══ GIVEN RECORDS ══

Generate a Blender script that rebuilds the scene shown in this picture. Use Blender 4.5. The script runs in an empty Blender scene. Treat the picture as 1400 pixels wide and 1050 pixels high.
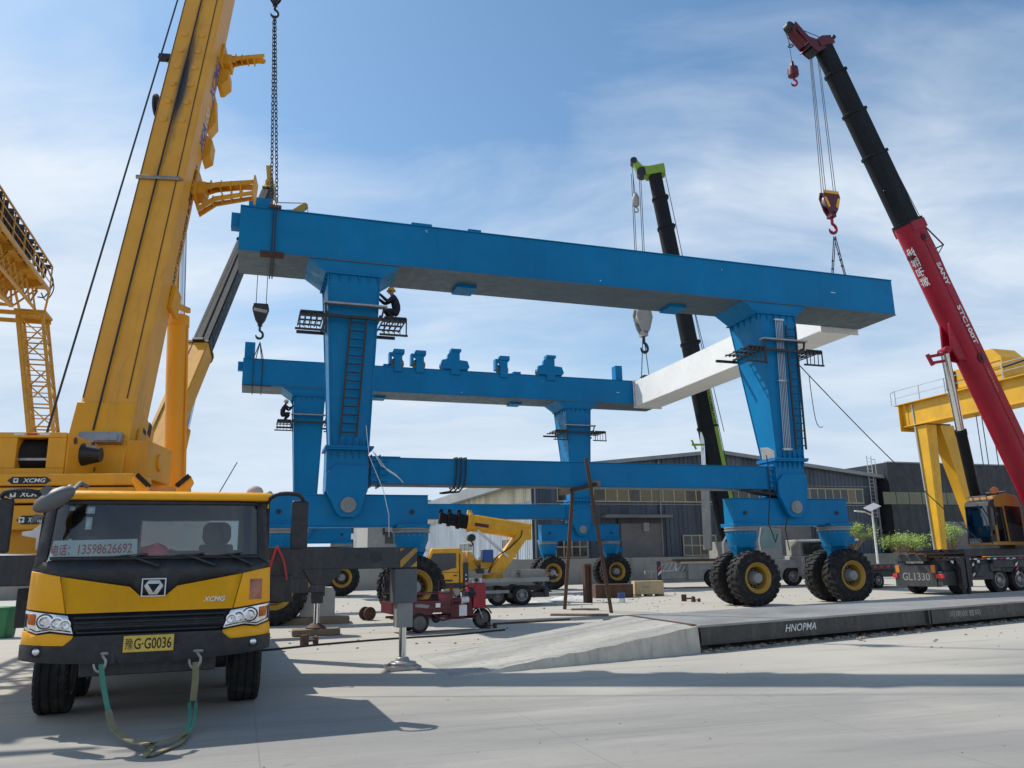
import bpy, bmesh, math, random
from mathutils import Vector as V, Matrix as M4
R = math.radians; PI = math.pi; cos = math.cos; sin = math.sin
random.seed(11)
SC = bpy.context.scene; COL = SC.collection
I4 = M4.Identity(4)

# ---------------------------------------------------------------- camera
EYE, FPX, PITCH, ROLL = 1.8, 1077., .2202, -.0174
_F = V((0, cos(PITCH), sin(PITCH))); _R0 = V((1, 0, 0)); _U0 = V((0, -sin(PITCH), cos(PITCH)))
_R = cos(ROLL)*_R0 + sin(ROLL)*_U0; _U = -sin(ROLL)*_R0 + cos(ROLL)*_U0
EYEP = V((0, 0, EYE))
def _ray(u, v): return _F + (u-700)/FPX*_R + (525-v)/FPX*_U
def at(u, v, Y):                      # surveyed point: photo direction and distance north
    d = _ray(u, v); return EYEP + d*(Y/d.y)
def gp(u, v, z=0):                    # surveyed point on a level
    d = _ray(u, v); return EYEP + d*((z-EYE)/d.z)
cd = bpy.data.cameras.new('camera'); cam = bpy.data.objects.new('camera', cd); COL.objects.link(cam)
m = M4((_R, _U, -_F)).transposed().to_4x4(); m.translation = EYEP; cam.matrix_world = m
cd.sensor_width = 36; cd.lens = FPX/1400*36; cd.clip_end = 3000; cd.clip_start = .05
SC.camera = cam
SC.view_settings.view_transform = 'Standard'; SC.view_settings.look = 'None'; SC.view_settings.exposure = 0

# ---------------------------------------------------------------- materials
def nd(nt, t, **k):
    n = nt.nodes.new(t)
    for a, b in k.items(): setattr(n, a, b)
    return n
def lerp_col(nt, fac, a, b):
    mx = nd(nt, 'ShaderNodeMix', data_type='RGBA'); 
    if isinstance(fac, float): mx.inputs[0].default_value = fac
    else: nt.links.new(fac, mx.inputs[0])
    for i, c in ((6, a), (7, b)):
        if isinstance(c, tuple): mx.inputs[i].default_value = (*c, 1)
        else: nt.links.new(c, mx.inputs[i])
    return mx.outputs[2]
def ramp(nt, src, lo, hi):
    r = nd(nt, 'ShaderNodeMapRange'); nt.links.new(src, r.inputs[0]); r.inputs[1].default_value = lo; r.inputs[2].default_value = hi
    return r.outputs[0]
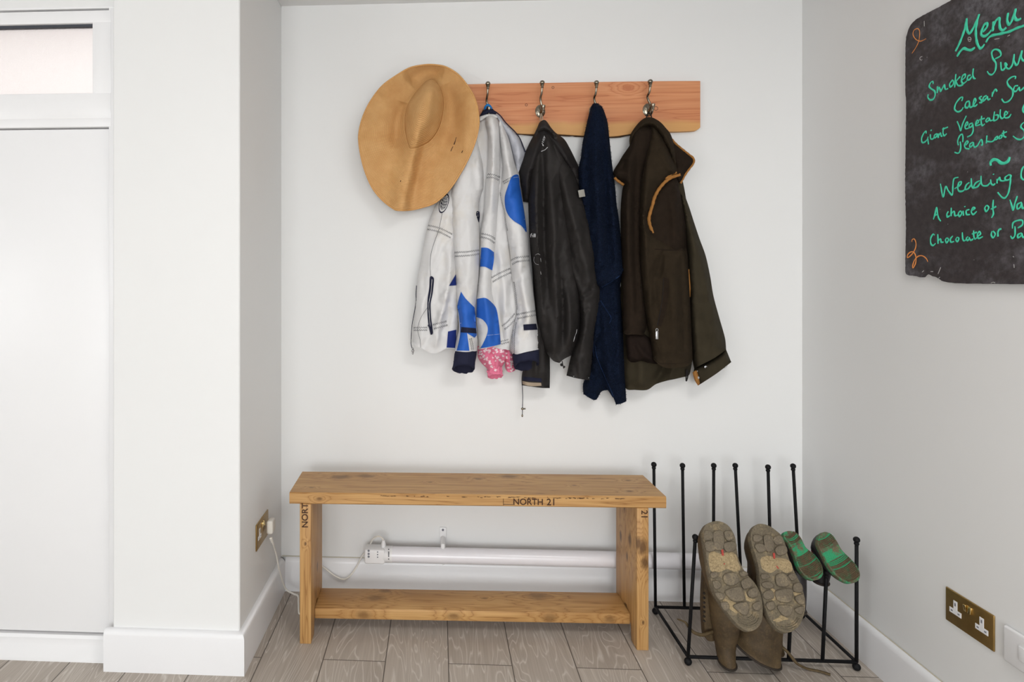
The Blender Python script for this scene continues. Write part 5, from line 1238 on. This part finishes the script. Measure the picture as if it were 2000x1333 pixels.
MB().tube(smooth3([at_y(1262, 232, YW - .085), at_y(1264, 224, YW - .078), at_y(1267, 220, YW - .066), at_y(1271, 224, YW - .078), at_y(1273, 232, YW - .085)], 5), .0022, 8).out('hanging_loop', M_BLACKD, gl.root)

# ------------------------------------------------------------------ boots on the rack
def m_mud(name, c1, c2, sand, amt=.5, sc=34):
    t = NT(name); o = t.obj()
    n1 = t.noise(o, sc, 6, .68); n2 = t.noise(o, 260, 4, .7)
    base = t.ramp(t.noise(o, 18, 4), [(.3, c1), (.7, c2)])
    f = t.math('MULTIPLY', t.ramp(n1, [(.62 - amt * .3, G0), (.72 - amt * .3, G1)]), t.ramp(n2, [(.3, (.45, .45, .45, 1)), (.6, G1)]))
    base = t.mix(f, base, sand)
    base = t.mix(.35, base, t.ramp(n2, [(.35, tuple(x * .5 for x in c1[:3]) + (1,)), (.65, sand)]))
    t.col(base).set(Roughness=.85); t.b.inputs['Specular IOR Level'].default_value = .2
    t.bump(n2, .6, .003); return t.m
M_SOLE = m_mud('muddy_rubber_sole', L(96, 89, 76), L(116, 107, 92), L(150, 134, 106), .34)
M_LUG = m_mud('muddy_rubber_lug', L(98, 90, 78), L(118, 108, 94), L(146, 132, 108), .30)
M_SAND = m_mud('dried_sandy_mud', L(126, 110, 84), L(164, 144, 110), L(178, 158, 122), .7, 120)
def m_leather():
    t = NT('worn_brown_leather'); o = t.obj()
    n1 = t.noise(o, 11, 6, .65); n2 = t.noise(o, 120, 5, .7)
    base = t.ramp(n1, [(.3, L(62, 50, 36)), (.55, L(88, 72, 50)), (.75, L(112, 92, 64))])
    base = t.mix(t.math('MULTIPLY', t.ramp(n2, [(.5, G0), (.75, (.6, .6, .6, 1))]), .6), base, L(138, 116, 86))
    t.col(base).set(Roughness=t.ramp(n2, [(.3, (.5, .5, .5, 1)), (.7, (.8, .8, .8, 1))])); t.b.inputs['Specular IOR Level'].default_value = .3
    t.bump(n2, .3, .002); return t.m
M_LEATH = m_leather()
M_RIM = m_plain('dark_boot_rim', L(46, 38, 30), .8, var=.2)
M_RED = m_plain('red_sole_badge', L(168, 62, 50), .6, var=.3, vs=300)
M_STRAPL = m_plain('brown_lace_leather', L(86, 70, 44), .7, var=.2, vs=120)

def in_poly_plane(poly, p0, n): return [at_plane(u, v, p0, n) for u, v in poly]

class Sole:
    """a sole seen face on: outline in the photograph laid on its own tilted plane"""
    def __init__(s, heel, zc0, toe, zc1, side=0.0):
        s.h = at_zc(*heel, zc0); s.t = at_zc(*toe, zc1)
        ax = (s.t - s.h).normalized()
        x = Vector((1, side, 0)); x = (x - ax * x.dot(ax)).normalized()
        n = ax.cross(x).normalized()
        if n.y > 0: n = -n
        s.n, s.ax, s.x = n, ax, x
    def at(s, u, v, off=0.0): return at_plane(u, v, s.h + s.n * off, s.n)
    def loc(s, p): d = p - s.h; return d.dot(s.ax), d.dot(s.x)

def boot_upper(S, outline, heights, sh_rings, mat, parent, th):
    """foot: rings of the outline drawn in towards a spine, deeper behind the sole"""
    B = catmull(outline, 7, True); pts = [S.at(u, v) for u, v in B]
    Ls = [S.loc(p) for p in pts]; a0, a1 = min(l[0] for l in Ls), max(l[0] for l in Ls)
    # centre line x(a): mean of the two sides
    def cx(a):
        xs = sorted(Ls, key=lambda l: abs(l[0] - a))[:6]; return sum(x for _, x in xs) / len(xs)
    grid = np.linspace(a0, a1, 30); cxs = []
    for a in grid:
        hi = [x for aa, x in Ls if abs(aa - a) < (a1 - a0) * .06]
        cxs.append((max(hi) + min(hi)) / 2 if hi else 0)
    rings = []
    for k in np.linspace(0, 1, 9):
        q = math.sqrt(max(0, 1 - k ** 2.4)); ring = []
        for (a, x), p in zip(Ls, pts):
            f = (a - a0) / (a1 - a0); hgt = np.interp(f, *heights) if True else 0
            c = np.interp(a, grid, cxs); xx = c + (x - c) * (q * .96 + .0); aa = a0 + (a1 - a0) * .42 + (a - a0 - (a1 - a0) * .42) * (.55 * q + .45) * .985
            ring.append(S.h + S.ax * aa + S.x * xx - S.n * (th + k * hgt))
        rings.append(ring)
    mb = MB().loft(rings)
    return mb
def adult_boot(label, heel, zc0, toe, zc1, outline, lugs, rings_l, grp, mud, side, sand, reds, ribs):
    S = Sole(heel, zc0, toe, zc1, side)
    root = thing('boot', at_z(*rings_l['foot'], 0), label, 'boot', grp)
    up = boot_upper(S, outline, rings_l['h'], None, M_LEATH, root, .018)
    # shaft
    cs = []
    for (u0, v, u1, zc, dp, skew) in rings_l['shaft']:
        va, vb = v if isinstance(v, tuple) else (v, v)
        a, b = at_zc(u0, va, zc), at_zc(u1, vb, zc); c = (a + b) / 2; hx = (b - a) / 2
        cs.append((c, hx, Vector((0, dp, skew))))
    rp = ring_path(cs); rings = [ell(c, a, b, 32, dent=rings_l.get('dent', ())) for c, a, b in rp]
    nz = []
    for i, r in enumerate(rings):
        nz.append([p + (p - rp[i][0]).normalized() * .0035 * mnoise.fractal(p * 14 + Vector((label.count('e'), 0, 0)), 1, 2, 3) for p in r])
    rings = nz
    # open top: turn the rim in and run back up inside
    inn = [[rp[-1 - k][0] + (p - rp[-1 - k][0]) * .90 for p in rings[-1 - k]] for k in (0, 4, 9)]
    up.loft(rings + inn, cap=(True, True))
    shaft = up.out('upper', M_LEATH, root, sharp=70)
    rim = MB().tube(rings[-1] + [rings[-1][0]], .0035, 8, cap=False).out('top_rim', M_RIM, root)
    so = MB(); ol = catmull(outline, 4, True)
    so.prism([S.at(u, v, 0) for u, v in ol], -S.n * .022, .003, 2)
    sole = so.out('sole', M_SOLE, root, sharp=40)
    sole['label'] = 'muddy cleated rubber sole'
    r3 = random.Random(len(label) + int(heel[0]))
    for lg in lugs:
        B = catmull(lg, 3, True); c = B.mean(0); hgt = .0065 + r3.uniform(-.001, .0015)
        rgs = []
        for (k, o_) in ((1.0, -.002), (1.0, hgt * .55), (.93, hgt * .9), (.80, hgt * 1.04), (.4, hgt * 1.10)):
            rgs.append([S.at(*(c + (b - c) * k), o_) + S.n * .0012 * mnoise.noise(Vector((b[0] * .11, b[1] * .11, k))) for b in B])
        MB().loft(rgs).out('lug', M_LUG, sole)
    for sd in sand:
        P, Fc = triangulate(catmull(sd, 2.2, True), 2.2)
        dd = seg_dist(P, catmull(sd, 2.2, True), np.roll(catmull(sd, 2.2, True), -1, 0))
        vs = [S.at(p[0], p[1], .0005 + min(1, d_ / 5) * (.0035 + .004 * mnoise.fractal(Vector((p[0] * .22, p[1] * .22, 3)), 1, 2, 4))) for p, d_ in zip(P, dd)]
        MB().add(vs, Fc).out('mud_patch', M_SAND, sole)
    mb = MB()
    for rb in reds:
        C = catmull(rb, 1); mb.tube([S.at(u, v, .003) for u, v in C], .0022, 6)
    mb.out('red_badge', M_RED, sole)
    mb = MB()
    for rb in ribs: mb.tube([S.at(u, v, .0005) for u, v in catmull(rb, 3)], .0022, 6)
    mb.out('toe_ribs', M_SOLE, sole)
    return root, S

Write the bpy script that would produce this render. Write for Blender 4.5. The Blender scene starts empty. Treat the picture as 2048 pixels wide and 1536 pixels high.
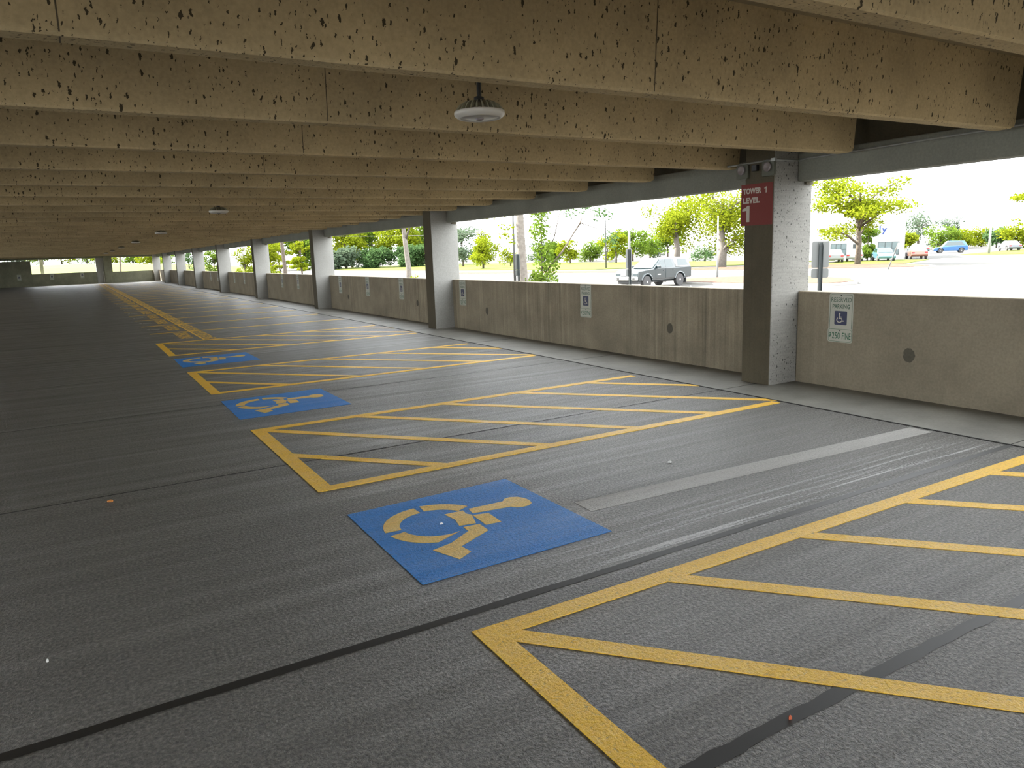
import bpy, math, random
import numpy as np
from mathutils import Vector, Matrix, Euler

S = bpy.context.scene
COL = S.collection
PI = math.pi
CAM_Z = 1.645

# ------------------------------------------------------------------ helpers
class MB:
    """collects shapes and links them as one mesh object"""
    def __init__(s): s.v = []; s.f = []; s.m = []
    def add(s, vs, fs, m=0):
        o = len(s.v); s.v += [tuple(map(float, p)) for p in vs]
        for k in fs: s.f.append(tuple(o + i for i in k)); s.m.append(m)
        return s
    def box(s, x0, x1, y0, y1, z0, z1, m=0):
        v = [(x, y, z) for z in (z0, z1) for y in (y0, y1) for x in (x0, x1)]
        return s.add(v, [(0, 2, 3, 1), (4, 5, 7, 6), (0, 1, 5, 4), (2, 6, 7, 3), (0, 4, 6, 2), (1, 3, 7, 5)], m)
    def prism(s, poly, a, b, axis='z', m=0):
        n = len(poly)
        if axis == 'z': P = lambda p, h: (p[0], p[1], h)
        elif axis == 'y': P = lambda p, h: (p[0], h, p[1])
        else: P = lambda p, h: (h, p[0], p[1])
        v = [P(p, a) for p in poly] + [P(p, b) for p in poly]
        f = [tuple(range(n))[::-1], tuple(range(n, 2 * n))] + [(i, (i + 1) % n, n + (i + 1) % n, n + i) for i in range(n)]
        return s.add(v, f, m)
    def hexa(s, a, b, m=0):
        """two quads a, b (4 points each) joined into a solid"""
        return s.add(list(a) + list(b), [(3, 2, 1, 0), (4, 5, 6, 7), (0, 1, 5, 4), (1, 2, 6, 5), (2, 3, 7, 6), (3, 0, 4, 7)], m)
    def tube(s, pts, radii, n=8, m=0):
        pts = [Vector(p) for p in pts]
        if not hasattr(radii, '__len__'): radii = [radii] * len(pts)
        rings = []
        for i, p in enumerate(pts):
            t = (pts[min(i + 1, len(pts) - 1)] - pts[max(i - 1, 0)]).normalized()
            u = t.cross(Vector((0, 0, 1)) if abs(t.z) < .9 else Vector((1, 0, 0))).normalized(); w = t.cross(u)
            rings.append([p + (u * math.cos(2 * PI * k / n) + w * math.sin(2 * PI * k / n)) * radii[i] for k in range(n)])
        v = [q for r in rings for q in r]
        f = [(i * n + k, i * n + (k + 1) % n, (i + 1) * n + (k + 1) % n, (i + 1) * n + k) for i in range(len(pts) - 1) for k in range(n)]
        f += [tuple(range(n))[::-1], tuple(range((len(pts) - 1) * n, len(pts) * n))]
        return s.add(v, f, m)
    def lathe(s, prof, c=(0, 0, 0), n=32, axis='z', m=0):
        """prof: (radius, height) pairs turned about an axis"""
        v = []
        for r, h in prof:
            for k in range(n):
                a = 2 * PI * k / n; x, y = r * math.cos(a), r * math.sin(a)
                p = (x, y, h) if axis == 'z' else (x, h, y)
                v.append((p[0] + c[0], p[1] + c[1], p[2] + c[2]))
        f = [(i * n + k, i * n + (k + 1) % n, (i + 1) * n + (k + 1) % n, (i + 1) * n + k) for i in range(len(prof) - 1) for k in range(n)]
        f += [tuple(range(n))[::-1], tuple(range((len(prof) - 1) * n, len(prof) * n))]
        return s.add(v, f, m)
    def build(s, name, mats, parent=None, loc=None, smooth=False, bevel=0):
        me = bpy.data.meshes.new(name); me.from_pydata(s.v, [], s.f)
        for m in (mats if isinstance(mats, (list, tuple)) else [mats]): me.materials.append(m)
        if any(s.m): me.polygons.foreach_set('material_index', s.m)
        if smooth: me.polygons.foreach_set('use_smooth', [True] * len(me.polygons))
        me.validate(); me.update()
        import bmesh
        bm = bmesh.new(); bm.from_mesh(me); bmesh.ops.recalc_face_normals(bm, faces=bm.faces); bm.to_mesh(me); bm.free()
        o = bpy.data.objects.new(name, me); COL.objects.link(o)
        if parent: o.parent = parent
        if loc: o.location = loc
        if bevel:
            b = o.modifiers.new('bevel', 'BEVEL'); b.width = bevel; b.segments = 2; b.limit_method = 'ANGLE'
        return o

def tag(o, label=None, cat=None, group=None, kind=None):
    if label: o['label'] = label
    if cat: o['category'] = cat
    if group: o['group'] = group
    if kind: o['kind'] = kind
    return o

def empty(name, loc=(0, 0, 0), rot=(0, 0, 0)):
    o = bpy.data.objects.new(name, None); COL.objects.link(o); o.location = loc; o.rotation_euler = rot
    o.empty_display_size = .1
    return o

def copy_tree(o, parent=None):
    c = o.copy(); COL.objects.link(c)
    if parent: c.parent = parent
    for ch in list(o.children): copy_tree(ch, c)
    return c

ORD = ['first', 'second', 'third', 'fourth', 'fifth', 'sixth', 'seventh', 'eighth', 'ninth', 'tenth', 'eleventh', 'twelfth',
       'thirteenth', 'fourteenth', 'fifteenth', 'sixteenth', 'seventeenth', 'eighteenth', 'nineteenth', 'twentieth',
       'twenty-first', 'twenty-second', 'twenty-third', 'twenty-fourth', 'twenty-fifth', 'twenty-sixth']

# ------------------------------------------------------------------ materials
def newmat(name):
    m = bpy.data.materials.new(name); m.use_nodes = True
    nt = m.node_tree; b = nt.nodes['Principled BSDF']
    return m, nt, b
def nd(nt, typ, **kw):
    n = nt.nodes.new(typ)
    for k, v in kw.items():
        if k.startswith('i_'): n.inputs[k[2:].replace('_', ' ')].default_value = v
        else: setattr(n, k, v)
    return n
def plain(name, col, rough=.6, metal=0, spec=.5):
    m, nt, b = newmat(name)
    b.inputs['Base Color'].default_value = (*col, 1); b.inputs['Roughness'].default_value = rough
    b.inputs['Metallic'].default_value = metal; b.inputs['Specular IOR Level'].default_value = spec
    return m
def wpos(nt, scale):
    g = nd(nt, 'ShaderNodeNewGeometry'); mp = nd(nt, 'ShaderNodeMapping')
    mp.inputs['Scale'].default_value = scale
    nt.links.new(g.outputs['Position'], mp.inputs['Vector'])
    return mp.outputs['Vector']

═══

• _EXERCISE DETAILS_: The lines you need run from the one containing "Write the bpy" down to the one containing "CAM_Z = 1.645"; print them exactly, both ends included, and leave out pictures.

• _ANSWER_:
Write the bpy script that would produce this render. Write for Blender 4.5. The Blender scene starts empty. Treat the picture as 2048 pixels wide and 1536 pixels high.
import bpy, math, random
import numpy as np
from mathutils import Vector, Matrix, Euler

S = bpy.context.scene
COL = S.collection
PI = math.pi
CAM_Z = 1.645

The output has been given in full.